> **What is required**: Which lines hold the word "scene"? Show each of them.

## start

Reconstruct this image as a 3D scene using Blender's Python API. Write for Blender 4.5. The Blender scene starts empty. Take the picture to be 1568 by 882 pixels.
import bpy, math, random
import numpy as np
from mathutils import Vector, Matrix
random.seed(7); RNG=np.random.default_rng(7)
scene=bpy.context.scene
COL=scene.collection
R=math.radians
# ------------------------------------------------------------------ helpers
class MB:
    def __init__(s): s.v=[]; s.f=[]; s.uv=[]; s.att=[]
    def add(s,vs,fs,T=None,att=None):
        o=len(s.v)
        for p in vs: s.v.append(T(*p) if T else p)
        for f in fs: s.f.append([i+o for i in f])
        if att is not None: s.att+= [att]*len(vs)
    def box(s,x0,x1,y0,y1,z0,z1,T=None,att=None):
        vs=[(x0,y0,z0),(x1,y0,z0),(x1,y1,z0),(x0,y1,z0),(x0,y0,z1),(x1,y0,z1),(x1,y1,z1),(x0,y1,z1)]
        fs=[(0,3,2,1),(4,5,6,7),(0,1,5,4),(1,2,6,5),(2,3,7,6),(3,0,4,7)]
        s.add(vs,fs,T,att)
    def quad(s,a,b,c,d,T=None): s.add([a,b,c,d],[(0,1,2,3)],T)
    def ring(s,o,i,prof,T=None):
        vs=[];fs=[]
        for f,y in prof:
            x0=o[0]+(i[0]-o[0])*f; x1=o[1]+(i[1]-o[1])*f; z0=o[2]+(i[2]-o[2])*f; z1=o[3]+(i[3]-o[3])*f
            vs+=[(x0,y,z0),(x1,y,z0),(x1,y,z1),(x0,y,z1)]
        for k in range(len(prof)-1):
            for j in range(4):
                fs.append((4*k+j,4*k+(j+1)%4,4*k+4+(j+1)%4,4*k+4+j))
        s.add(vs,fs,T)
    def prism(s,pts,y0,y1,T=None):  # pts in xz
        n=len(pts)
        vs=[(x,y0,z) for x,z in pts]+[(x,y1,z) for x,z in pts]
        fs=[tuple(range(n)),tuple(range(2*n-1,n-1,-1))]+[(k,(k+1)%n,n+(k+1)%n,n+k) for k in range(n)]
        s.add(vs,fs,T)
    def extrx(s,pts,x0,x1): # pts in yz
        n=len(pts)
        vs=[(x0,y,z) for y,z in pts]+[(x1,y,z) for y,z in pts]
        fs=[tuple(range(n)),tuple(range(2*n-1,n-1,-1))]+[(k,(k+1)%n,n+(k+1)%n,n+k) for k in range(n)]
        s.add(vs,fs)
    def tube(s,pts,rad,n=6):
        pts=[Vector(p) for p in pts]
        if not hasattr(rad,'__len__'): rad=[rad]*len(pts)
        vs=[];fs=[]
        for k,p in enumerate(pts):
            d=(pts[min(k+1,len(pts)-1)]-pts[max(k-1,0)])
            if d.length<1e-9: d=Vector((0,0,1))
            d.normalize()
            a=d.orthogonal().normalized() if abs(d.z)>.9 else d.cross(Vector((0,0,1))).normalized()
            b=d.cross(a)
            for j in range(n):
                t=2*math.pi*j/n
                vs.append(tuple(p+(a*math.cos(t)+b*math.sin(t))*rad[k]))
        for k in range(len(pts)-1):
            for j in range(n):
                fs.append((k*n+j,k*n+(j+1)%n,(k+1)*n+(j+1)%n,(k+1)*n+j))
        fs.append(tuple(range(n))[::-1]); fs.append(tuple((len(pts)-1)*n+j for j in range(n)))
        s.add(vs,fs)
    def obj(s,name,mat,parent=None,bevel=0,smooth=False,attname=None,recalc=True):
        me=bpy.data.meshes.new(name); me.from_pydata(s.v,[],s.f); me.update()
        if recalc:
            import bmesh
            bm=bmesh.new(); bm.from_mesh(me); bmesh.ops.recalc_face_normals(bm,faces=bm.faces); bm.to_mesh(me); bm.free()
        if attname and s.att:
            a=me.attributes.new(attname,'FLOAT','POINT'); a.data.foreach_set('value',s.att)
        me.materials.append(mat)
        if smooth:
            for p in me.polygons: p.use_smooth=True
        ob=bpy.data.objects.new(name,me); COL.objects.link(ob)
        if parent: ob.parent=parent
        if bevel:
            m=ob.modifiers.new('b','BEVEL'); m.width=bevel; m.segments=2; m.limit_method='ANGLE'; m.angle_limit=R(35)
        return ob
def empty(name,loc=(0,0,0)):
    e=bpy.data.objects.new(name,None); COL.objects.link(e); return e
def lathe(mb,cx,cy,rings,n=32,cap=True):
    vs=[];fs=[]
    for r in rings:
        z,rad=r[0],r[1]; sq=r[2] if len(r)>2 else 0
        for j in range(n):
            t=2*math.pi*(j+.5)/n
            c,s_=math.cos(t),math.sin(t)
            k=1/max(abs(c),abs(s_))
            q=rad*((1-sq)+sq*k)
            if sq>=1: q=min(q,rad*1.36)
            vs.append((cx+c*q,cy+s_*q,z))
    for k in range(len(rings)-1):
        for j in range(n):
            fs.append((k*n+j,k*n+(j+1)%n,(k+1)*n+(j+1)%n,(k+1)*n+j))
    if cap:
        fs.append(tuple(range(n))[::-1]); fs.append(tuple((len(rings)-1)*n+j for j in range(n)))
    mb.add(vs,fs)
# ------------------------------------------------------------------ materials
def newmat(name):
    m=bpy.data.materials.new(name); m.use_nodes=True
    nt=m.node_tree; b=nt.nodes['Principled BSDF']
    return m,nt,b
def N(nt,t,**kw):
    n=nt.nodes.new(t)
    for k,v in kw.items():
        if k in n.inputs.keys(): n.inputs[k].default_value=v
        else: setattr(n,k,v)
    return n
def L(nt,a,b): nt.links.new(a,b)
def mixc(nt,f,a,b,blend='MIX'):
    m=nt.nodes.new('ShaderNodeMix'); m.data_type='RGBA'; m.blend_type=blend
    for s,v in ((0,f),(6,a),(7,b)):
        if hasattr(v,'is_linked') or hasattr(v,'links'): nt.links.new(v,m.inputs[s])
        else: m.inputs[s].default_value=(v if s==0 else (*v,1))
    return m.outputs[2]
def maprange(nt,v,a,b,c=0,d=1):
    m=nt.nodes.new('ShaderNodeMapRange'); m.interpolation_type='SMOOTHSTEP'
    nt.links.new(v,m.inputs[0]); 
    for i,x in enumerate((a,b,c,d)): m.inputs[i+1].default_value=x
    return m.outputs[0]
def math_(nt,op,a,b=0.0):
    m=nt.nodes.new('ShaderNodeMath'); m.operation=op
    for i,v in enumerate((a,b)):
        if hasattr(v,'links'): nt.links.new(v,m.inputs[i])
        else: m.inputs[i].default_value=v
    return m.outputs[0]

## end

> **Solution for this task**:
Reconstruct this image as a 3D scene using Blender's Python API. Write for Blender 4.5. The Blender scene starts empty. Take the picture to be 1568 by 882 pixels.
scene=bpy.context.scene
COL=scene.collection